Only the number is needed: how many lines contain the word "script"?

───── SUPPLIED MATERIAL

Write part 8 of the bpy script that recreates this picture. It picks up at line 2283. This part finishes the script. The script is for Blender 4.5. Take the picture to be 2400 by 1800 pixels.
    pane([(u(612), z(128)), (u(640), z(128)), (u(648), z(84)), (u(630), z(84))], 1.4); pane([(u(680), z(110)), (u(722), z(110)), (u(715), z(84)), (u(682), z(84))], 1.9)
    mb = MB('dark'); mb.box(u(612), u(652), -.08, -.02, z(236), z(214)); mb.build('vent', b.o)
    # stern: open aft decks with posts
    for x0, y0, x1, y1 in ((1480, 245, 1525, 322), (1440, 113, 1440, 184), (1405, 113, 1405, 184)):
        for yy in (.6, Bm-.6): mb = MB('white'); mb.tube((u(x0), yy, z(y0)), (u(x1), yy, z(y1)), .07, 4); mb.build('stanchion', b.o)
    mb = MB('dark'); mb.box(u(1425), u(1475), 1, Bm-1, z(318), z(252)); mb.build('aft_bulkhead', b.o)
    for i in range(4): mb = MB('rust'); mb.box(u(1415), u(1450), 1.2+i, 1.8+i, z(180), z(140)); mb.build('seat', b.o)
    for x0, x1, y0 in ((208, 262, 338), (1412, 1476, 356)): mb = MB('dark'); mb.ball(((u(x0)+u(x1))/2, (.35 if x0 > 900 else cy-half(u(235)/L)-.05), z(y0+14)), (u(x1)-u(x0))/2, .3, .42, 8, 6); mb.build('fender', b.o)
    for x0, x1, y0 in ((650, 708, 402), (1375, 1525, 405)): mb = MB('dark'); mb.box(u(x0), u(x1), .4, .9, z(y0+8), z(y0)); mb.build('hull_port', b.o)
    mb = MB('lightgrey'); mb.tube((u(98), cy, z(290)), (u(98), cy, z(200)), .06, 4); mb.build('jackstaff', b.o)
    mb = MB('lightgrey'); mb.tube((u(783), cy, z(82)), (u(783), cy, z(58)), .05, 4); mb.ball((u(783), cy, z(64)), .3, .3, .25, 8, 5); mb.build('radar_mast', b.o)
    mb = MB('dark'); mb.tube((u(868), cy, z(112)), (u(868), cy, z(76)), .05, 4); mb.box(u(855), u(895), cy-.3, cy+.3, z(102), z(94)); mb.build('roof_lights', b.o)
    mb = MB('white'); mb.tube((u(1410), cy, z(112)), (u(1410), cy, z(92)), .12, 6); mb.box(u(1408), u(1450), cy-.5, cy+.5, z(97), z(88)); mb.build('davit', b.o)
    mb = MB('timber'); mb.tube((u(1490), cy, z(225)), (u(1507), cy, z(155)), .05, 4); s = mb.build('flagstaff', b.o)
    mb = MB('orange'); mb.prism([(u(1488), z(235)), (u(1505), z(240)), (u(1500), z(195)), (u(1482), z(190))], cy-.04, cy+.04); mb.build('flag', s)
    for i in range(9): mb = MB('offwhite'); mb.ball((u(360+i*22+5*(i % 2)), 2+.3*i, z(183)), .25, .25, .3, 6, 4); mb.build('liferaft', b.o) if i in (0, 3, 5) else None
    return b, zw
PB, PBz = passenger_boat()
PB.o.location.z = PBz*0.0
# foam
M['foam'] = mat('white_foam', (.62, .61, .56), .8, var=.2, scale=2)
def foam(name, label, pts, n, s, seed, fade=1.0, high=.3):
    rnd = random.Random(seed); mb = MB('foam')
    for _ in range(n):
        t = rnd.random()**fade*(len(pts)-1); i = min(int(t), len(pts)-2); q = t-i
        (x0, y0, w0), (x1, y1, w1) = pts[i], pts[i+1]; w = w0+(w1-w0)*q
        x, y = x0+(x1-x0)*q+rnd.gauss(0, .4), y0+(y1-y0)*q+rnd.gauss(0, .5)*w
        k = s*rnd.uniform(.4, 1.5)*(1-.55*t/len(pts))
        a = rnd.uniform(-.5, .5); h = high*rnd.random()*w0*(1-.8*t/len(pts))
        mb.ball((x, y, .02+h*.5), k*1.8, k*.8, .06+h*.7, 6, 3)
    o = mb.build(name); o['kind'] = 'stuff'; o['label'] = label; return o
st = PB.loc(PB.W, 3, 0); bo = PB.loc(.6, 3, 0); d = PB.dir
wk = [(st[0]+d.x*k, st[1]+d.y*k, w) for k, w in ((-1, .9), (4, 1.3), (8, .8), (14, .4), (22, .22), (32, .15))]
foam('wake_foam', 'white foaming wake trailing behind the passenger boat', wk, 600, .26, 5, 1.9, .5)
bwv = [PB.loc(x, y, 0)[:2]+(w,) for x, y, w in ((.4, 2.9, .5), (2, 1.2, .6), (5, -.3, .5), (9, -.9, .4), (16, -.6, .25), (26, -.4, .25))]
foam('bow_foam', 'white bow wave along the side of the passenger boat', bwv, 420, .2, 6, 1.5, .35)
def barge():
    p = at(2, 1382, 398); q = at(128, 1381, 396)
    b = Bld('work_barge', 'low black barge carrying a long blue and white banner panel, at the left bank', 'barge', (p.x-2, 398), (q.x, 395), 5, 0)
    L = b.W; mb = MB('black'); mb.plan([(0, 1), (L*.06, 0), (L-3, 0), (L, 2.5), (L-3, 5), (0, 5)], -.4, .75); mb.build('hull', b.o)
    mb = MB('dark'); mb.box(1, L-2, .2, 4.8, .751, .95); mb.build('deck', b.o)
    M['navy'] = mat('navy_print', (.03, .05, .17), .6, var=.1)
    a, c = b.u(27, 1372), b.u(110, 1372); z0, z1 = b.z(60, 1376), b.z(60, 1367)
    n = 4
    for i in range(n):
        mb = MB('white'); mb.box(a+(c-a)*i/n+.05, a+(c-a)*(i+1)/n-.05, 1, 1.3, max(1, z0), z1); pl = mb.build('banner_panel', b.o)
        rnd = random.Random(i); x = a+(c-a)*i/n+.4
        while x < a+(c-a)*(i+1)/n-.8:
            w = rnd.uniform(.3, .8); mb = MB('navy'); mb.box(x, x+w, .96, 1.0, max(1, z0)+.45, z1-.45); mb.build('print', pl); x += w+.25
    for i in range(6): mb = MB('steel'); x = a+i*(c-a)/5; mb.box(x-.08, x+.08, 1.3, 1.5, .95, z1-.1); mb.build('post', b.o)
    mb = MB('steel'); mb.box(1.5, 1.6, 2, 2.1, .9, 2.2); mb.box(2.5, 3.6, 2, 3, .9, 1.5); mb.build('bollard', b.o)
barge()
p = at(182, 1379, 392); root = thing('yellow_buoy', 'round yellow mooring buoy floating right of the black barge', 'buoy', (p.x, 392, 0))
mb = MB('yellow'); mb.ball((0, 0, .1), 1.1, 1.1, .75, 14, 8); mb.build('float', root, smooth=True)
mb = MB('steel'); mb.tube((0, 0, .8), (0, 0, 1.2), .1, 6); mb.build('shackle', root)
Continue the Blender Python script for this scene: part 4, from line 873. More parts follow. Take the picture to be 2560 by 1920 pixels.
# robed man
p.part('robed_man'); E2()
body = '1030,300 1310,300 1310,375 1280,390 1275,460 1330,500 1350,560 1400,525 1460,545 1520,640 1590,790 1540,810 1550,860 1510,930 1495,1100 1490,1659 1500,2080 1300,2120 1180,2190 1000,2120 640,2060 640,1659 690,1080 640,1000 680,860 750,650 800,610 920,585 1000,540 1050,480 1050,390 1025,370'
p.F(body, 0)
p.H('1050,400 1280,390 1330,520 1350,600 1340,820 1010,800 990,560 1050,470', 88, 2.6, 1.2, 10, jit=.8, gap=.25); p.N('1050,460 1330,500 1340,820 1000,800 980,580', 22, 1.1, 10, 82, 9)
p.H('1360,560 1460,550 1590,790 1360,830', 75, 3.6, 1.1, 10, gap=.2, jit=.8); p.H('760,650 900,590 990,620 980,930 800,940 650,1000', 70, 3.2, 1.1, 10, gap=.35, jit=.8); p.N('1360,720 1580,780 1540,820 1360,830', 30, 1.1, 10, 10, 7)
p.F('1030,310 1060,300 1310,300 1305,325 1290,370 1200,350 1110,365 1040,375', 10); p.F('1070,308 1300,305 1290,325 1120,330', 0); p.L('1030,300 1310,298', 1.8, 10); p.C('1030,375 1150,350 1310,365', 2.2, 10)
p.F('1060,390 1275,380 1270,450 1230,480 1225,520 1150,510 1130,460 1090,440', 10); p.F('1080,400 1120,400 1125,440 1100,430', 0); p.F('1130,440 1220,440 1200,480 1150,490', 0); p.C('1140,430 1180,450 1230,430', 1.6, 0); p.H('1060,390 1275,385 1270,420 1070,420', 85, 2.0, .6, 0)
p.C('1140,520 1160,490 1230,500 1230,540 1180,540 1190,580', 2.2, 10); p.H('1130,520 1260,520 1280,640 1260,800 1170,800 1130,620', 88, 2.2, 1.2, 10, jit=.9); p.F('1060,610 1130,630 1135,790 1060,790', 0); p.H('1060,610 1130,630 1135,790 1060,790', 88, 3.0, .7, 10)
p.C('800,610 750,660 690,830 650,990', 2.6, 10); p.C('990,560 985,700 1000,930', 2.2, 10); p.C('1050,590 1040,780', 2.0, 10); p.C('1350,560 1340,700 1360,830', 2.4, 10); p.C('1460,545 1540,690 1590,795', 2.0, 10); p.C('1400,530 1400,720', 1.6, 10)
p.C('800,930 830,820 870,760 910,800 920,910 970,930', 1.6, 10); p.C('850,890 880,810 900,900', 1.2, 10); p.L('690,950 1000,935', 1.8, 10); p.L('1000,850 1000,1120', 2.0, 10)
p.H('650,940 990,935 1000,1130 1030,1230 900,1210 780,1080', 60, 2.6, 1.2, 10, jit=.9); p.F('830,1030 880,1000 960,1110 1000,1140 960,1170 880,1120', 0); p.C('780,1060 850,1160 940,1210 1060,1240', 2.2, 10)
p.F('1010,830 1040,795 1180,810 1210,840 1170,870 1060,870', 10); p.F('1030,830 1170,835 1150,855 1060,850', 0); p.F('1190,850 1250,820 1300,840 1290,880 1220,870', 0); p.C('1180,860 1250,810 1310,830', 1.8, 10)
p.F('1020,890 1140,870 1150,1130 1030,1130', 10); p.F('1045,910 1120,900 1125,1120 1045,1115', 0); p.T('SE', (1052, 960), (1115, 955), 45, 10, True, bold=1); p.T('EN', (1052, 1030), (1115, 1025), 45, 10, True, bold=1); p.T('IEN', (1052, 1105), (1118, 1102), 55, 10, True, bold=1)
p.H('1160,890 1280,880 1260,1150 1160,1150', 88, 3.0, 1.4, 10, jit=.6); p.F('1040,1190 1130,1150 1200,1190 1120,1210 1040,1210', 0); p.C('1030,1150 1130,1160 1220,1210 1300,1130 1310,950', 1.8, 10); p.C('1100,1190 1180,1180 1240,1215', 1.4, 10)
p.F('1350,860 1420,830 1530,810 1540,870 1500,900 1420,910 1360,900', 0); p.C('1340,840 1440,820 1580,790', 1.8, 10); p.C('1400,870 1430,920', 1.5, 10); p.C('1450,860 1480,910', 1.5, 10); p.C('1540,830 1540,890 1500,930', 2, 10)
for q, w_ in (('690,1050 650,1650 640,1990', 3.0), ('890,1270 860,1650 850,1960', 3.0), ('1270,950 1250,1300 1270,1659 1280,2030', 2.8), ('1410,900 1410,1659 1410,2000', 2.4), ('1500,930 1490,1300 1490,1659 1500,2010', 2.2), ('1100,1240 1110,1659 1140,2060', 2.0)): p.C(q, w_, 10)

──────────

ANSWER TO THIS TASK.
2